Wednesday, November 30, 2005

 
After a three month hiatus.

I haven't written up a book log since July so here are three in one:


MARTYN PIG, LUCAS and KISSING THE RAIN by Kevin Brooks

As a fictional form, the first person narrative - written as if one of the characters is telling the story - is deceptively simple. In fact, it’s very hard to do well. Kevin Brooks is very good at it. All three of these stories are told in the first person. Three very different characters take centre stage. Martyn, eponymous central character of MARTYN PIG, is an intelligent introvert. He is quite unlike the hard-boiled lone avenger Philip Marlow of Raymond Chandler's crime novels. And yet there is still something Chandleresque in this thriller. I think what links the two is the palpable sense of loneliness that hangs over both storytellers. And in Alex, Martyn's unrequited love, you have a classic film-noir femme fatale. And yet Brooks somehow manages to avoid any trace of the anti-female bias that often accompanies such conventions.

With Moo, the narrator at the heart of KISSING THE RAIN, Brooks achieves a seemingly impossible task. Moo is utterly convincing as a tongue-tied and inarticulate teenage outcast. Brooks doesn't compromise with Moo's relatively limited use of language. And yet the storytelling is as compelling as you could wish. He is able to describe the mindset of someone who has developed a complex inner life, quite hidden from the outside world. And that's where the story is told, inside Moo's head. The intimacy of the telling works wonderfully.

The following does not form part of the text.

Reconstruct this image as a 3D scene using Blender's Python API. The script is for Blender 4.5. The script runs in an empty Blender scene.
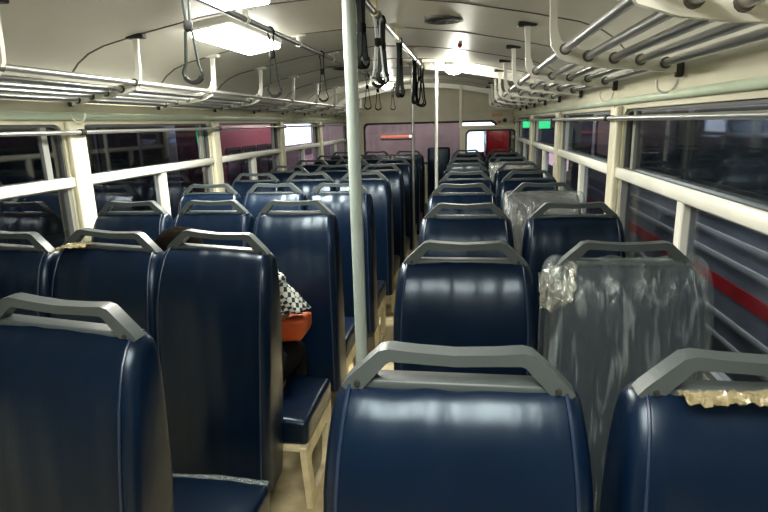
import bpy, bmesh, math, random
from mathutils import Vector, Matrix, noise
random.seed(7)
D = bpy.data
S = bpy.context.scene
COL = S.collection
PI = math.pi

# ------------------------------------------------------------------ materials
def mat(name, col, rough=.5, metal=0.0, bump=0.0, bscale=60, vary=0.0, vscale=6, coat=0.0, spec=.5, stretch=None):
    m = D.materials.new(name); m.use_nodes = True
    nt = m.node_tree; n = nt.nodes; b = n['Principled BSDF']
    b.inputs['Base Color'].default_value = (*col, 1)
    b.inputs['Roughness'].default_value = rough
    b.inputs['Metallic'].default_value = metal
    b.inputs['Specular IOR Level'].default_value = spec
    b.inputs['Coat Weight'].default_value = coat
    b.inputs['Coat Roughness'].default_value = .2
    tc = n.new('ShaderNodeTexCoord')
    if vary:
        tx = n.new('ShaderNodeTexNoise'); tx.inputs['Scale'].default_value = vscale; tx.inputs['Detail'].default_value = 4
        nt.links.new(tc.outputs['Object'], tx.inputs['Vector'])
        r = n.new('ShaderNodeValToRGB')
        r.color_ramp.elements[0].position = .3; r.color_ramp.elements[1].position = .7
        r.color_ramp.elements[0].color = (*[max(0, c*(1-vary)) for c in col], 1)
        r.color_ramp.elements[1].color = (*[min(1, c*(1+vary)) for c in col], 1)
        nt.links.new(tx.outputs['Fac'], r.inputs['Fac']); nt.links.new(r.outputs['Color'], b.inputs['Base Color'])
    if bump:
        tx = n.new('ShaderNodeTexNoise'); tx.inputs['Scale'].default_value = bscale; tx.inputs['Detail'].default_value = 3
        src = tc.outputs['Object']
        if stretch:
            mp = n.new('ShaderNodeMapping'); mp.inputs['Scale'].default_value = stretch
            nt.links.new(src, mp.inputs['Vector']); src = mp.outputs['Vector']
        nt.links.new(src, tx.inputs['Vector'])
        bp = n.new('ShaderNodeBump'); bp.inputs['Strength'].default_value = bump; bp.inputs['Distance'].default_value = .004
        nt.links.new(tx.outputs['Fac'], bp.inputs['Height']); nt.links.new(bp.outputs['Normal'], b.inputs['Normal'])
    return m

def emit(name, col, s):
    m = D.materials.new(name); m.use_nodes = True
    b = m.node_tree.nodes['Principled BSDF']
    b.inputs['Base Color'].default_value = (*col, 1)
    b.inputs['Emission Color'].default_value = (*col, 1); b.inputs['Emission Strength'].default_value = s
    return m

def glass(name, tint=(.75, .8, .82), refl=.10):
    m = D.materials.new(name); m.use_nodes = True
    nt = m.node_tree; n = nt.nodes; n.clear()
    o = n.new('ShaderNodeOutputMaterial'); mx = n.new('ShaderNodeMixShader')
    t = n.new('ShaderNodeBsdfTransparent'); t.inputs['Color'].default_value = (*tint, 1)
    g = n.new('ShaderNodeBsdfGlossy'); g.inputs['Roughness'].default_value = .03
    lw = n.new('ShaderNodeLayerWeight'); lw.inputs['Blend'].default_value = .35
    ma = n.new('ShaderNodeMath'); ma.operation = 'MULTIPLY_ADD'; ma.inputs[1].default_value = .14; ma.inputs[2].default_value = refl*.3
    nt.links.new(lw.outputs['Fresnel'], ma.inputs[0]); nt.links.new(ma.outputs[0], mx.inputs['Fac'])
    nt.links.new(t.outputs[0], mx.inputs[1]); nt.links.new(g.outputs[0], mx.inputs[2]); nt.links.new(mx.outputs[0], o.inputs['Surface'])
    return m

def film(name, col=(.75, .76, .7), milky=.22, shine=.22):
    """thin crinkled plastic film: mostly see-through, milky along its folds, shiny"""
    m = D.materials.new(name); m.use_nodes = True
    nt = m.node_tree; n = nt.nodes; n.clear()
    o = n.new('ShaderNodeOutputMaterial')
    t = n.new('ShaderNodeBsdfTransparent'); t.inputs['Color'].default_value = (.93, .95, .93, 1)
    g = n.new('ShaderNodeBsdfGlossy'); g.inputs['Roughness'].default_value = .22
    d = n.new('ShaderNodeBsdfDiffuse'); d.inputs['Color'].default_value = (*col, 1)
    tc = n.new('ShaderNodeTexCoord'); mp = n.new('ShaderNodeMapping'); mp.inputs['Scale'].default_value = (38, 38, 3.6)
    mp.inputs['Rotation'].default_value = (0, .25, 0)
    nz = n.new('ShaderNodeTexNoise'); nz.inputs['Scale'].default_value = 1; nz.inputs['Detail'].default_value = 5; nz.inputs['Distortion'].default_value = .8
    nt.links.new(tc.outputs['Object'], mp.inputs['Vector']); nt.links.new(mp.outputs['Vector'], nz.inputs['Vector'])
    r = n.new('ShaderNodeValToRGB'); r.color_ramp.elements[0].position = .54; r.color_ramp.elements[1].position = .76
    r.color_ramp.elements[0].color = (milky, milky, milky, 1); r.color_ramp.elements[1].color = (min(1, milky+.34),)*3+(1,)
    nt.links.new(nz.outputs['Fac'], r.inputs['Fac'])
    bp = n.new('ShaderNodeBump'); bp.inputs['Strength'].default_value = .9; bp.inputs['Distance'].default_value = .012
    nt.links.new(nz.outputs['Fac'], bp.inputs['Height'])
    nt.links.new(bp.outputs['Normal'], g.inputs['Normal']); nt.links.new(bp.outputs['Normal'], d.inputs['Normal'])
    m1 = n.new('ShaderNodeMixShader'); m2 = n.new('ShaderNodeMixShader')
    nt.links.new(r.outputs['Color'], m1.inputs['Fac']); nt.links.new(t.outputs[0], m1.inputs[1]); nt.links.new(d.outputs[0], m1.inputs[2])
    m2.inputs['Fac'].default_value = shine
    nt.links.new(m1.outputs[0], m2.inputs[1]); nt.links.new(g.outputs[0], m2.inputs[2]); nt.links.new(m2.outputs[0], o.inputs['Surface'])
    return m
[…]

LUCAS differs from the other two books in its rural, summertime setting, and in the gender of its narrator, a girl named Caitlin. Although she is very much at the centre of the plot the focus of her story is on another character, Lucus. This is in contrast to Martyn and Moo, whose stories revolve around their own troubles. And there’s real mystery in Lucas, a character who emerges from the natural world like some kind of feral creature.

Where all three stories find common ground is in the sense of isolation experienced by Brooks' central characters. And this sensation is common to the experience of being a teenager. Brook's seems quite at home depicting his characters from the inside out and has a reconjuringf conjouring up the teenage pschye.

I've not yet read CANDY, though I'm looking forward to it. The title and subject matter suggests the songs of The Jesus and Mary Chain, whose music I've always found richly cinematic and full of narrative possibilities.